Supplied material |
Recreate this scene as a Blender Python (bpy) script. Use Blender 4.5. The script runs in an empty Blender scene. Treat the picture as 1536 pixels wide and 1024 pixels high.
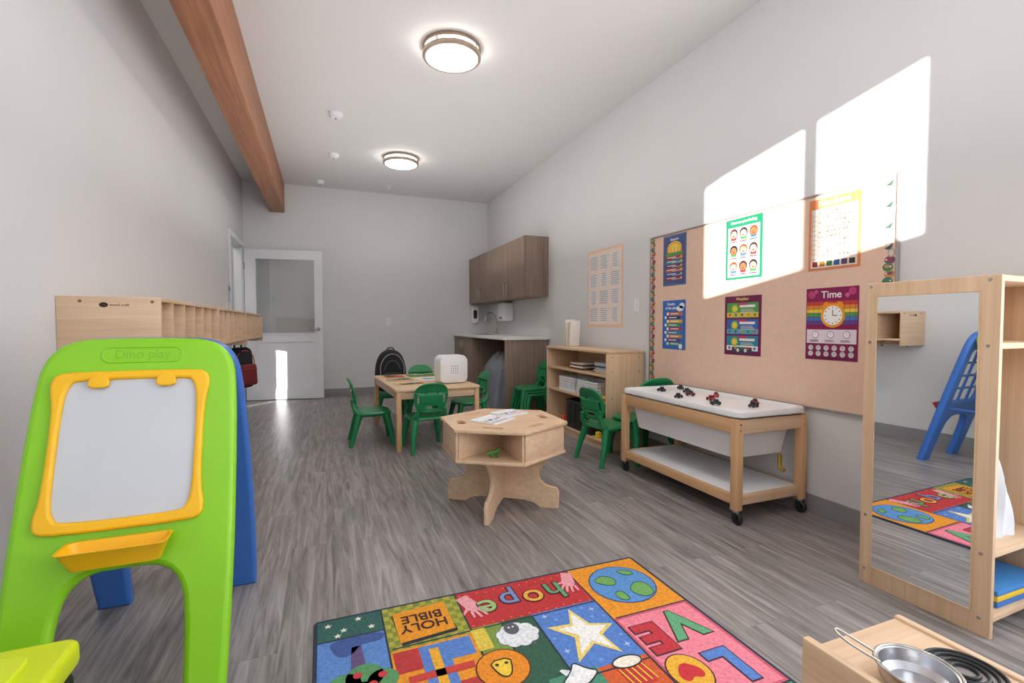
import bpy, bmesh, math, random
from mathutils import Vector, Matrix, Euler
random.seed(3)
S=bpy.context.scene; COL=S.collection
R=math.radians
# ------------------------------------------------------------------ materials
def lin(c):
    o=[]
    for v in c[:3]:
        v=v/255.0
        o.append(v/12.92 if v<=.04045 else ((v+.055)/1.055)**2.4)
    return (o[0],o[1],o[2],1)
def base_mat(name):
    m=bpy.data.materials.new(name); m.use_nodes=True
    nt=m.node_tree; b=nt.nodes['Principled BSDF']
    return m,nt,b
def mat(name,col,rough=.5,metal=0,var=.05,scale=6,bump=0.0,spec=None):
    m,nt,b=base_mat(name)
    L=nt.links; N=nt.nodes
    tc=N.new('ShaderNodeTexCoord'); no=N.new('ShaderNodeTexNoise')
    no.inputs['Scale'].default_value=scale; no.inputs['Detail'].default_value=4
    L.new(tc.outputs['Object'],no.inputs['Vector'])
    rp=N.new('ShaderNodeValToRGB'); c=lin(col)
    rp.color_ramp.elements[0].position=.3; rp.color_ramp.elements[1].position=.7
    rp.color_ramp.elements[0].color=(c[0]*(1-var),c[1]*(1-var),c[2]*(1-var),1)
    rp.color_ramp.elements[1].color=(min(1,c[0]*(1+var)),min(1,c[1]*(1+var)),min(1,c[2]*(1+var)),1)
    L.new(no.outputs['Fac'],rp.inputs['Fac']); L.new(rp.outputs['Color'],b.inputs['Base Color'])
    b.inputs['Roughness'].default_value=rough; b.inputs['Metallic'].default_value=metal
    if spec is not None: b.inputs['Specular IOR Level'].default_value=spec
    if bump:
        bp=N.new('ShaderNodeBump'); bp.inputs['Strength'].default_value=bump; bp.inputs['Distance'].default_value=.002
        n2=N.new('ShaderNodeTexNoise'); n2.inputs['Scale'].default_value=220
        L.new(tc.outputs['Object'],n2.inputs['Vector'])
        L.new(n2.outputs['Fac'],bp.inputs['Height']); L.new(bp.outputs['Normal'],b.inputs['Normal'])
    return m
def wood(name,c1,c2,axis='z',rough=.45,fine=40,c3=None):
    m,nt,b=base_mat(name); L=nt.links; N=nt.nodes
    tc=N.new('ShaderNodeTexCoord'); mp=N.new('ShaderNodeMapping')
    sc={'x':(1.2,fine,fine),'y':(fine,1.2,fine),'z':(fine,fine,1.2)}[axis]
    mp.inputs['Scale'].default_value=sc
    no=N.new('ShaderNodeTexNoise'); no.inputs['Scale'].default_value=1.0; no.inputs['Detail'].default_value=6; no.inputs['Roughness'].default_value=.6
    no.inputs['Distortion'].default_value=.6
    L.new(tc.outputs['Object'],mp.inputs['Vector']); L.new(mp.outputs['Vector'],no.inputs['Vector'])
    rp=N.new('ShaderNodeValToRGB'); e=rp.color_ramp.elements
    e[0].position=.3; e[0].color=lin(c1); e[1].position=.7; e[1].color=lin(c2)
    L.new(no.outputs['Fac'],rp.inputs['Fac'])
    n2=N.new('ShaderNodeTexNoise'); n2.inputs['Scale'].default_value=2.5; L.new(tc.outputs['Object'],n2.inputs['Vector'])
    mx=N.new('ShaderNodeMixRGB'); mx.blend_type='MULTIPLY'; mx.inputs['Fac'].default_value=.22
    L.new(rp.outputs['Color'],mx.inputs['Color1'])
    r2=N.new('ShaderNodeValToRGB'); r2.color_ramp.elements[0].color=(.75,.73,.71,1); r2.color_ramp.elements[1].color=(1,1,1,1)
    r2.color_ramp.elements[0].position=.35; r2.color_ramp.elements[1].position=.65
    L.new(n2.outputs['Fac'],r2.inputs['Fac']); L.new(r2.outputs['Color'],mx.inputs['Color2'])
    L.new(mx.outputs['Color'],b.inputs['Base Color']); b.inputs['Roughness'].default_value=rough
    return m
_K={}
def K(r,g,b,rough=.6,metal=0):
    k=(r,g,b,rough,metal)
    if k not in _K: _K[k]=mat('tint_%d_%d_%d'%(r,g,b),(r,g,b),rough,metal,var=.04,scale=20)
    return _K[k]
def emis(name,col,strength):
    m,nt,b=base_mat(name); e=nt.nodes.new('ShaderNodeEmission'); e.inputs['Color'].default_value=col; e.inputs['Strength'].default_value=strength
    nt.links.new(e.outputs[0],nt.nodes['Material Output'].inputs['Surface']); return m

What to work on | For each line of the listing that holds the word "scene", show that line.

Expected output |
Recreate this scene as a Blender Python (bpy) script. Use Blender 4.5. The script runs in an empty Blender scene. Treat the picture as 1536 pixels wide and 1024 pixels high.
S=bpy.context.scene; COL=S.collection